Most apps fail.

80% of new users abandon mobile apps within 3 days.

And, Gartner reports less than 0.01% of consumer mobile apps are considered a financial success by their developers. Some apps screw up the launch. Some don’t know how to scale. Here are two keys to handling both, and doing it well enough to beat the odds.

We Fully Support You

1. Embrace strangers
Friends and family will never tell you the truth about your product

Every product owner has a vision, but not every product solves a problem.

At some point, you’ll tell your friends and family about your vision, and that you’re quitting your job to bring your vision to life. Even if they “fully support you,” they’re not going to give you the honest truth about your product and its prospects. They can’t. They’re biased.

The truth is your product likely won’t solve their problem, or any problem. My friend, a startup founder, recently confided to me, “I lost $80,000 building a product because I was listening only to my friends and family.”

Avoid feedback from friends and family at all costs, especially when you’re establishing product-market fit.
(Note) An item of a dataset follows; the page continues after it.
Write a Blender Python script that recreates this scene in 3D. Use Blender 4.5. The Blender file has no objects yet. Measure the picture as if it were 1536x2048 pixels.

Validate your product concept by talking to people who need your product — aka “strangers.” Then, go build it.

After my founder friend realized that bad feedback had poisoned his product, he discovered that a handful of early users all shared one specific problem. He scrapped his original concept, doubled down on this problem, and raised a substantial seed round.

First-time User Experience (FUX)

2. Nail your First-time User Experience (FUX)
Only scale your product when you know your FUX meets or exceeds new users’ expectations.

You’ve talked to some strangers, identified a problem they share, and built a product to solve it. It’s very possible that you built your product as it’s supposed to work, but forgot to design your product to deliver immediate value to new users. (thx Julie Zhuo).

If you’ve focused 90% of your attention on designing a product when it works, then you’ve ignored the First-time User Experience (FUX).

Every new user needs an “aha moment” to buy into your product. Signing up for an account is not the same as buying in; users should get value from your product in their first use, not their tenth.

This is a common and fatal mistake. Users are more likely to adopt your product if you nail your First-time User Experience (FUX), and more likely to abandon your product if your FUX fails them.

Your product is ready to scale if your FUX exceeds expectations for most users. Products fail to reach their potential when the FUX consistently fails to meet user expectations. If your FUX disappoints, you risk spending thousands of dollars and countless hours acquiring and retaining users who will ultimately abandon you.

Retention Curves for Android Apps

Thanks @andrewchen for the blog post!

Adoption rate in apps that deliver immediate value and apps that don’t is diametric: For the top 10 Android apps — 70% of users return after 3 days. For lower-rated Android apps, only 20% return.

Many organizations try all sorts of strategies to drive usage — strategies that rarely pay off. Often, companies pay attention to retaining users who’ve abandoned, and ignore the truth — the FUX doesn’t deliver value.

Usability testing can show you how someone uses a product, but not whether they will use a product. Funnel metrics and usage data can tell you how many people leave, but not why they left. Re-engagement emails and notifications are tuned out. Every user had a reason why they tried your product and had expectations for how it would work; it’s your job to understand these reasons.

The solution is simple: to improve your product, ask users whether the FUX met their expectations — and why.

If you ask this question, you’ll identify people who will champion your product and people who will churn. And crucially, you’ll know the moment they decide to stay or go.

Break Line

Let’s use an example. Here’s a common first response to the Uber concept…

So, you’re telling me I could use an app to get a stranger to come pick me up. I get in their car, and they take me where I need to go without me paying them cash? Weird.

Here’s a scenario where the first Uber ride exceeds user expectations:

I was pretty skeptical, but my friend recommended it. I opened the app, put in my credit card info, and saw that driver, Kevin, had 5 stars. He called me when he arrived, offered me free water, and I just got out of the car when my ride was done. It was easy. I’ll do this all the time.

And a disappointing first Uber experience:

San Francisco is notorious for not having taxis, and I needed to get to the airport so I signed up for Uber. My first driver canceled when he found out I was going to the airport. My second driver was texting while driving, and I had to pay $95 for a $50 ride due to “surge pricing,” which I didn’t even know existed.

Knowing stories from delighted and disappointed users, Uber can change its pitch to reflect the voice of its champions. It can also improve its product experience by increasing the chances that every user’s first ride is successful.

Break Line

There’s one big challenge to this simple framework:

Asking if you met expectations is simple, but it’s incredibly hard to get feedback from the users who churn and to understand the moment they made this decision.

You identify churn through funnel metrics, but a user abandons your product before your funnel metrics indicate they’ve left. You need to intercept churners before they forget the substantive reasons your product didn’t live up to their expectations. And users forget products fast.

To get the responses you crave, ask users to express their expectations of your product before they actually use it. Advise them you’ll follow up later to see how it delivers. Then, shortly after using your product, ask each user how their first experience compared to their expectations.